There was a 62.5% probability of a Fed rate hike being priced in the Nov 2011 Fed Fund futures (at least this morning). I'd fade that. The Fed can't raise rates. I suspect the Fed will go through its sequence of buybacks to take duration risk/exposure out of the banks and then if rates continue to rise despite the lack of any rate hike, Ben will explicitily announce the interest rate ceilings.

hiljaa said...

a very interesting new video regarding schiff's investment performance.

http://www.youtube.com/watch?v=YtIoev21Yhw

Matt Franko said...

Macro,
"the Fed will go through its sequence of buybacks to take duration risk/exposure out of the banks "
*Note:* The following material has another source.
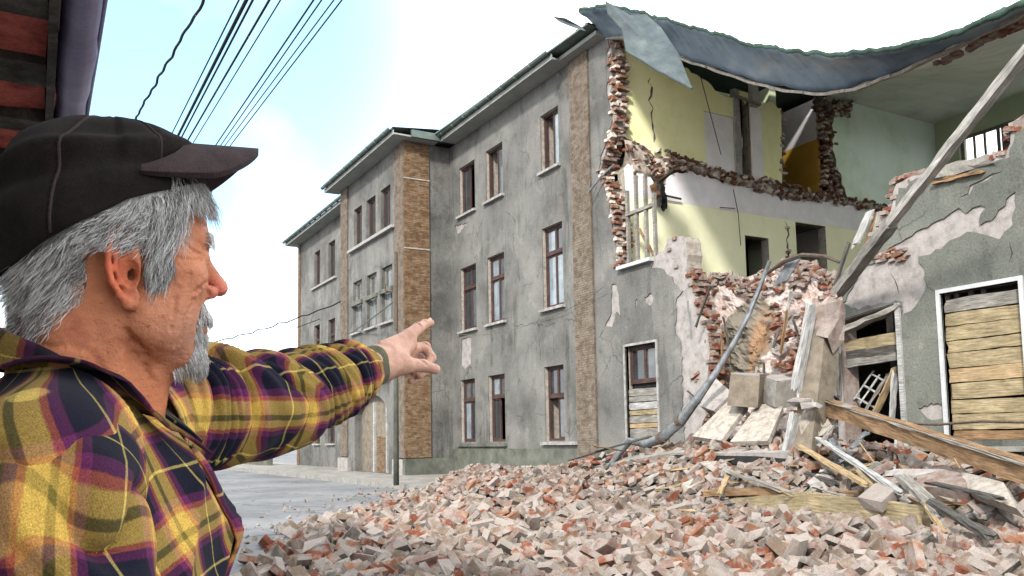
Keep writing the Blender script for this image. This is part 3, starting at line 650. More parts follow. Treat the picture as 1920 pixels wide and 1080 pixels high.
# hanging pieces under the torn floor
for k, (px, py, l_) in enumerate(((1232, 350, .55), (1240, 345, .7), (1225, 345, .4))):
    p = X(px, py, XW+.15); v, f = beam_geo(p, p+np.array([.05, .02+.02*k, -l_]), .1, .16, rough=.02); make('hanging_lath', v, f, M[('wood_dark', 'black', 'wood_brown')[k]], B)
for (a, b_, r_, mk) in (((1240, 365), (1277, 373), .03, 'wood_dark'), ((1375, 355), (1384, 400), .015, 'iron'), ((1384, 400), (1389, 460), .012, 'iron'), ((1350, 389), (1378, 391), .015, 'iron'), ((1310, 130), (1352, 290), .012, 'cable')):
    make('loose_rod', *tube([X(*a, XW+.12), X(*b_, XW+.1)], r_, 6), M[mk], B)
# ---- second-floor window frame left standing in the torn edge
wf = MB(); wy = .16; xa, xb = GW[0]-.02, -16.72
p_ = lambda px, py: P0(px, py, wy)
for (x_, zt_) in ((xa+.04, 7.9), (xa+.42, 8.2), (xb-.36, 8.1), (xb-.02, 7.55)): wf.box(x_-.04, x_+.04, wy, wy+.09, 5.84, zt_)
wf.box(xa, xb, wy-.02, wy+.11, 7.2, 7.29); fr2 = wf.build('window', M['wood_grey'], B)
v, f = beam_geo((xa+.5, wy+.05, 6.75), (xb-.1, wy+.04, 5.95), .05, .07); make('broken_glazing_bar', v, f, M['wood_brown'], fr2)
MB().box(xa-.1, xb+.12, -.14, .2, 5.745, 5.835).build('sill', M['white'], fr2)
# ================================================================ right-hand front that still stands to the second floor
OPN = [P0(1577, 598), P0(1684, 566), P0(1690, 800), P0(1580, 800)]
rt = [P0(1562, 560), P0(1578, 530), P0(1598, 505), P0(1625, 462), P0(1650, 425), P0(1668, 395), P0(1678, 345), P0(1700, 333), P0(1735, 322), P0(1790, 312), P0(1850, 297), P0(1884, 287), P0(1893, 248), P0(1925, 222), (-6.6, 6.3), (-5.0, 6.1), (-4, 6.6), (-2, 6.5)]
zb = G0
base_r = [(-11.25, zb), (-11.25, 3.45)]+jag(rt, .03, .12, False, 21)+[(-2, zb)]
op_r = [(-11.1, zb+.6), (-9.82, zb+.6), (-9.82, 3.66), (-11.1, 3.5)]
RW_ = (-8.96, -7.62, 1.2, 3.7)
op2 = rect(*RW_)
slab_poly(base_r[::-1], [op_r, op2], lambda s, t: (s, .03, t), (0, .47, 0), 'front_wall', M['under'], B, edge_mat=M['pinkplaster'])
A_ = jag([P0(1578, 570), P0(1600, 540), P0(1612, 505), P0(1650, 488), P0(1668, 462), P0(1700, 447), P0(1728, 430), P0(1770, 408), P0(1796, 392), P0(1812, 400), P0(1838, 384), P0(1852, 388), P0(1836, 402), P0(1838, 422), P0(1868, 405), P0(1884, 372), P0(1905, 358), P0(1903, 385), P0(1894, 430), P0(1876, 444), P0(1840, 440), P0(1812, 436), P0(1790, 446), P0(1765, 466), P0(1735, 478), P0(1724, 480), P0(1733, 510), P0(1734, 545), P0(1716, 575), P0(1692, 592), P0(1688, 563), P0(1650, 568), P0(1610, 580)], .018, .09, seed=30)
C_ = jag([P0(1722, 766), P0(1745, 756), P0(1772, 757), P0(1778, 784), P0(1745, 788), P0(1730, 778)], .01, .06, seed=31)
D_ = crack([P0(1800, 370), P0(1822, 348), P0(1845, 338), P0(1880, 322)], .03, 33)
E2 = crack([P0(1892, 452), P0(1898, 475), P0(1893, 490)], .012, 34)
coat_r = [(-10.0, 3.74)]+[(-11.18, 3.52)]+[P0(1590, 545), P0(1604, 520)]+[(x+.06, z-.05) for x, z in rt[3:]]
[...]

There is no way they are that smart/proactive imo. That said do you have any evidence of this? ie If they are so smart why didnt they proactively act to prevent the GFC in the first place?

Resp,

mike norman said...

Matt is right. The Fed is buying "scale down" and in effect, causing the selloff. They're doing this because they're fixated on quantity ($600 bln) as opposed to price (interest rate). I remember when I was a floor trader. I had clients in the oil business--big firms--who would sometimes want to protect a certain price. They'd give me an order that would be, "Buy 100 (crude), 'worst.'" That meant buy it up...aggressively. When Japan used to actively intervene in FX markets, they wouldn't scale down their dollar buying (or sell yen scale up), they'd buy dollars aggressively to put the USD/JPY exchange rate to a certain level. The Fed is not doing this. By signaling to the market that they will buy scale down, they are actually creating this selloff as nervous longs look to sell before the largest buyer lowers its bid again and as speculative shorts compete for a better price.